- **Exercise**: Would you restate all the data that follows, word for word?

- **Given material**:
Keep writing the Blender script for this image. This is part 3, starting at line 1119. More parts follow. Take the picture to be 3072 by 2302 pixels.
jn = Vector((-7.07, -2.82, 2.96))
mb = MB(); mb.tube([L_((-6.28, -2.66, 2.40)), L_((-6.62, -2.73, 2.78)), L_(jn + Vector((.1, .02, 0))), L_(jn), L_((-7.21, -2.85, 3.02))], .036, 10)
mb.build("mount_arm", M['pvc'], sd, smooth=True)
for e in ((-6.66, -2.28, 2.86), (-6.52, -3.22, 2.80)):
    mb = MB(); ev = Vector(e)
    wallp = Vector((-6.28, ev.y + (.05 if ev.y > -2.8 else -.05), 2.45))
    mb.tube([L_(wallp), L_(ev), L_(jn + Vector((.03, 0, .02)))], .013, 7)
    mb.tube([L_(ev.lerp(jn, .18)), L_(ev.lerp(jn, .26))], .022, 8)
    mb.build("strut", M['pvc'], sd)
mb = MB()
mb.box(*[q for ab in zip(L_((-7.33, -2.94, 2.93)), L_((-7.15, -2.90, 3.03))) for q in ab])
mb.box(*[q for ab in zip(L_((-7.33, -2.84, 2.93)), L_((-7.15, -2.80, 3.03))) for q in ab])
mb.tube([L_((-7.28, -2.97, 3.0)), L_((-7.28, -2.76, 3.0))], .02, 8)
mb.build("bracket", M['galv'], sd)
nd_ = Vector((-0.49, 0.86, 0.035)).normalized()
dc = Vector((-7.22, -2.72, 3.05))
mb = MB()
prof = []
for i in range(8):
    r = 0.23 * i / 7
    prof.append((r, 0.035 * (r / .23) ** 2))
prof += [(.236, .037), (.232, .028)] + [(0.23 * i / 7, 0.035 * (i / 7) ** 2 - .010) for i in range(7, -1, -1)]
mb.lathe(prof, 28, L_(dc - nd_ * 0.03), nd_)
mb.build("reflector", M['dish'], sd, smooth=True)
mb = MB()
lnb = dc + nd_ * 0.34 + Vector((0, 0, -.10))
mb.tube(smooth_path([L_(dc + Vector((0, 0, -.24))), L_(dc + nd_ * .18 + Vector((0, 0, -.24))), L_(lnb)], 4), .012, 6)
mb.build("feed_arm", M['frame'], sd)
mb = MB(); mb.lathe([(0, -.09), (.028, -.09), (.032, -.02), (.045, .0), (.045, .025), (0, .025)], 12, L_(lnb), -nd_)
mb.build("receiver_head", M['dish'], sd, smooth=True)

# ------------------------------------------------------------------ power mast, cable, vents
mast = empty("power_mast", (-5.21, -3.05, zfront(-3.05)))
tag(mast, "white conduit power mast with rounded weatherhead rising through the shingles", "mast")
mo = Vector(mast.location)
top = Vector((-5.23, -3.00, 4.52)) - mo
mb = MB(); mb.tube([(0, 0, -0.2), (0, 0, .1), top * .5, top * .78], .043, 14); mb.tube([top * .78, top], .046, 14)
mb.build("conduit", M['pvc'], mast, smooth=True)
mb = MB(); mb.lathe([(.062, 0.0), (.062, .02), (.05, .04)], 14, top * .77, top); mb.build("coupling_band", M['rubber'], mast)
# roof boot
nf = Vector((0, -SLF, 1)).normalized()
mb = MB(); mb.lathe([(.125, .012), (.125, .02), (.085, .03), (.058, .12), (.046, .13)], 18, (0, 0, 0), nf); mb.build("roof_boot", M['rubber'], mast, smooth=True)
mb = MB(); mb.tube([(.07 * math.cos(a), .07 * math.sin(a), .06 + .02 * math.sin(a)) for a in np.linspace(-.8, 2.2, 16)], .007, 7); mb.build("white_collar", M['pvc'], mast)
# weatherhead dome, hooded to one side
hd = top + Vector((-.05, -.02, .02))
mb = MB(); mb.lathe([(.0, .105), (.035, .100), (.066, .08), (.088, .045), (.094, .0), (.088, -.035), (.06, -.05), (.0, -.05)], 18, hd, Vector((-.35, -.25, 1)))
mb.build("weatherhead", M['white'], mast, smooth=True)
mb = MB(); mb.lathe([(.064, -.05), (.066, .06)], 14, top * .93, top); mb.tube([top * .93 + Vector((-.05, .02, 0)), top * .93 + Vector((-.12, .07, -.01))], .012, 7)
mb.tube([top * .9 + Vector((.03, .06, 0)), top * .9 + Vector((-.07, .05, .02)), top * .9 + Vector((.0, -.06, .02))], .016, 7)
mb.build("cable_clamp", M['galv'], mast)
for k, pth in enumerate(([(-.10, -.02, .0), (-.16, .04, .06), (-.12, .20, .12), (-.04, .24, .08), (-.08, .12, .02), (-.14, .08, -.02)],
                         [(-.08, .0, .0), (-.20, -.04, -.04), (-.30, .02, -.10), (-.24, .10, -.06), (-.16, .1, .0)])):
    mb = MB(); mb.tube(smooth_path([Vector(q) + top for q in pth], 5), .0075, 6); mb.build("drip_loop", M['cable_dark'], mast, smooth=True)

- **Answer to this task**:
Keep writing the Blender script for this image. This is part 3, starting at line 1119. More parts follow. Take the picture to be 3072 by 2302 pixels.
jn = Vector((-7.07, -2.82, 2.96))
mb = MB(); mb.tube([L_((-6.28, -2.66, 2.40)), L_((-6.62, -2.73, 2.78)), L_(jn + Vector((.1, .02, 0))), L_(jn), L_((-7.21, -2.85, 3.02))], .036, 10)
mb.build("mount_arm", M['pvc'], sd, smooth=True)
for e in ((-6.66, -2.28, 2.86), (-6.52, -3.22, 2.80)):
    mb = MB(); ev = Vector(e)
    wallp = Vector((-6.28, ev.y + (.05 if ev.y > -2.8 else -.05), 2.45))
    mb.tube([L_(wallp), L_(ev), L_(jn + Vector((.03, 0, .02)))], .013, 7)
    mb.tube([L_(ev.lerp(jn, .18)), L_(ev.lerp(jn, .26))], .022, 8)
    mb.build("strut", M['pvc'], sd)
mb = MB()
mb.box(*[q for ab in zip(L_((-7.33, -2.94, 2.93)), L_((-7.15, -2.90, 3.03))) for q in ab])
mb.box(*[q for ab in zip(L_((-7.33, -2.84, 2.93)), L_((-7.15, -2.80, 3.03))) for q in ab])
mb.tube([L_((-7.28, -2.97, 3.0)), L_((-7.28, -2.76, 3.0))], .02, 8)
mb.build("bracket", M['galv'], sd)
nd_ = Vector((-0.49, 0.86, 0.035)).normalized()
dc = Vector((-7.22, -2.72, 3.05))
mb = MB()
prof = []
for i in range(8):
    r = 0.23 * i / 7
    prof.append((r, 0.035 * (r / .23) ** 2))
prof += [(.236, .037), (.232, .028)] + [(0.23 * i / 7, 0.035 * (i / 7) ** 2 - .010) for i in range(7, -1, -1)]
mb.lathe(prof, 28, L_(dc - nd_ * 0.03), nd_)
mb.build("reflector", M['dish'], sd, smooth=True)
mb = MB()
lnb = dc + nd_ * 0.34 + Vector((0, 0, -.10))
mb.tube(smooth_path([L_(dc + Vector((0, 0, -.24))), L_(dc + nd_ * .18 + Vector((0, 0, -.24))), L_(lnb)], 4), .012, 6)
mb.build("feed_arm", M['frame'], sd)
mb = MB(); mb.lathe([(0, -.09), (.028, -.09), (.032, -.02), (.045, .0), (.045, .025), (0, .025)], 12, L_(lnb), -nd_)
mb.build("receiver_head", M['dish'], sd, smooth=True)

# ------------------------------------------------------------------ power mast, cable, vents
mast = empty("power_mast", (-5.21, -3.05, zfront(-3.05)))
tag(mast, "white conduit power mast with rounded weatherhead rising through the shingles", "mast")
mo = Vector(mast.location)
top = Vector((-5.23, -3.00, 4.52)) - mo
mb = MB(); mb.tube([(0, 0, -0.2), (0, 0, .1), top * .5, top * .78], .043, 14); mb.tube([top * .78, top], .046, 14)
mb.build("conduit", M['pvc'], mast, smooth=True)
mb = MB(); mb.lathe([(.062, 0.0), (.062, .02), (.05, .04)], 14, top * .77, top); mb.build("coupling_band", M['rubber'], mast)
# roof boot
nf = Vector((0, -SLF, 1)).normalized()
mb = MB(); mb.lathe([(.125, .012), (.125, .02), (.085, .03), (.058, .12), (.046, .13)], 18, (0, 0, 0), nf); mb.build("roof_boot", M['rubber'], mast, smooth=True)
mb = MB(); mb.tube([(.07 * math.cos(a), .07 * math.sin(a), .06 + .02 * math.sin(a)) for a in np.linspace(-.8, 2.2, 16)], .007, 7); mb.build("white_collar", M['pvc'], mast)
# weatherhead dome, hooded to one side
hd = top + Vector((-.05, -.02, .02))
mb = MB(); mb.lathe([(.0, .105), (.035, .100), (.066, .08), (.088, .045), (.094, .0), (.088, -.035), (.06, -.05), (.0, -.05)], 18, hd, Vector((-.35, -.25, 1)))
mb.build("weatherhead", M['white'], mast, smooth=True)
mb = MB(); mb.lathe([(.064, -.05), (.066, .06)], 14, top * .93, top); mb.tube([top * .93 + Vector((-.05, .02, 0)), top * .93 + Vector((-.12, .07, -.01))], .012, 7)
mb.tube([top * .9 + Vector((.03, .06, 0)), top * .9 + Vector((-.07, .05, .02)), top * .9 + Vector((.0, -.06, .02))], .016, 7)
mb.build("cable_clamp", M['galv'], mast)
for k, pth in enumerate(([(-.10, -.02, .0), (-.16, .04, .06), (-.12, .20, .12), (-.04, .24, .08), (-.08, .12, .02), (-.14, .08, -.02)],
                         [(-.08, .0, .0), (-.20, -.04, -.04), (-.30, .02, -.10), (-.24, .10, -.06), (-.16, .1, .0)])):
    mb = MB(); mb.tube(smooth_path([Vector(q) + top for q in pth], 5), .0075, 6); mb.build("drip_loop", M['cable_dark'], mast, smooth=True)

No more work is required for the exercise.